L’exposition au grand palais sur Seydou Keita est l’occasion de revenir sur l’œuvre d’un photographe qui a été et reste une grande source d’inspiration pour bon nombre de photographes sur le continent et en dehors. Ce pionnier de la photographie africaine est né en 1921 dans ce qui était encore le Soudan Français (actuel Mali). Son sens extraordinaire de la mise en scène, sa maîtrise de la lumière et du cadre feront de lui le photographe officiel du jeune Etat malien lorsque le soleil des indépendances se mettra à briller. Aujourd’hui, il devient le premier photographe africain exposé seul au Grand Palais.
Un autodidacte brillant
Le parcours de Seydou Keita est d’abord celui d’un brillant autodidacte. Il commença à l’âge de 12 ans, à s’exercer sur un Kodack Bronwie Flash. Il apprit çà et là les bases du métier à une époque où le métier de photographe était peu commun. C’est sans doute pourquoi, il devient d’abord menuisier pour gagner sa vie. La photographie ne le quitte pas pourtant et en 1948, il ouvrit un studio de photo qui suscite très vite un véritable engouement et dans lequel le tout Bamako venait prendre la pose. On raconte qu’il pouvait recevoir jusqu’à 40 clients par jour. Apprécié pour la qualité de ses photos, il avait dans son atelier de très nombreux accessoires (des costumes, des lunettes, une radio, des bijoux et même une vespa etc.) qui permettait d’embellir ses modèles. Ce parcours, exempt de tout formatage, apporte à ces portraits un éclat de modernité.
Un regard moderne
La carrière de Seydou Keita s’étale de 1948 à 1977. C’est l’époque des grandes aspirations où l’on rêve d’indépendance, de progrès et de modernité. L’œuvre de Keita est l’écho imagé de la société malienne d’alors. L’artiste ne se contente pas de fixer le réel, de voler au temps un moment fugace mais, il va chercher à faire sortir le meilleur de chaque modèle. Chez lui tout est calculé. Il est un « témoin actif » qui, à travers une mise en scène précise, embellit pour saisir l’esprit de l’époque. L’exemple le plus frappant de cela est son portrait de « l’homme à la fleur ». C’est le portrait d’un homme d’une vingtaine d’année, portant un costume blanc avec une cravate rayé, une fleur à la main, un stylo dans la poche, des lunettes imposantes sur la figure et une montre bien apparente. C’est là un contraste absolu avec les photographies coloniales, prises en frontale et n’ayant qu’un but ethnographique. C’est l’affirmation d’une fierté retrouvée et d’une modernité qui se veut à l’avant-garde et qui tourne la page coloniale en interrogeant les coutumes de la société malienne.
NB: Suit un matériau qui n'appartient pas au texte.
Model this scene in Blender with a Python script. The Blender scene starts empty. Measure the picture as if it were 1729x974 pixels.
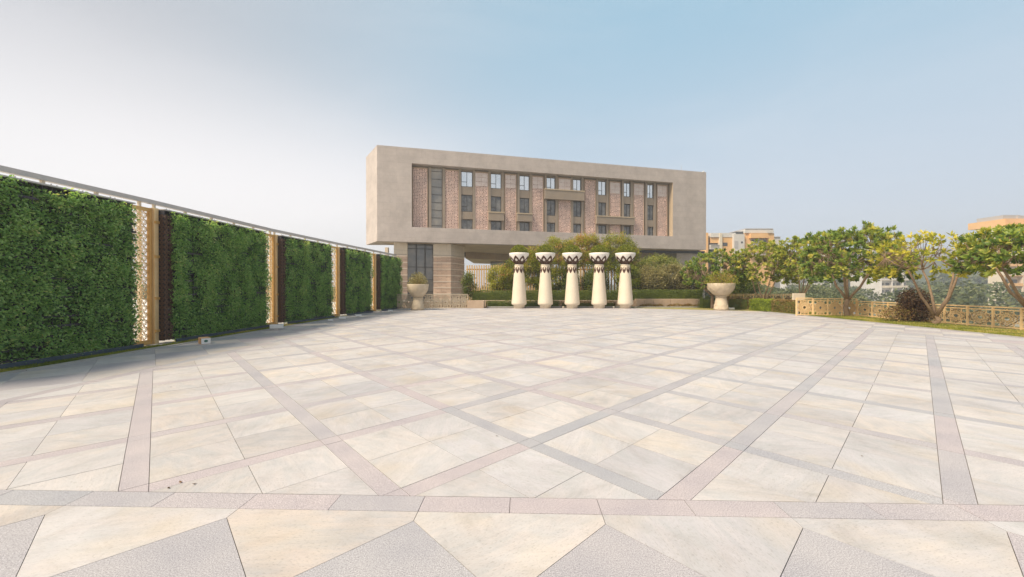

Au-delà de cette modernité, la touche Keita s’exprime clairement dans le choix des fonds (souvent des tissus). C’est aussi ce fond qui fait la singularité de son œuvre.
Une œuvre immense
L’exposition au Grand Palais est riche de 300 tirages (formats 50 x 60 cm et 120 x 180 cm). Ce sont des tirages argentiques modernes et d’époque. Toutes ces photos ont été prises entre 1948 et 1962. En 1962, il devient le photographe officiel de l’état malien. De cette période, nous n’avons aucune trace. Peut-être ces photos ressurgiront-elles un jour ou l’autre. Nul doute qu’il reste encore beaucoup de choses à découvrir encore sur le travail de Seydou Keita. En attendant, on pourra admirer l’œuvre de ce grand photographe au Grand Palais jusqu’au 11 juillet.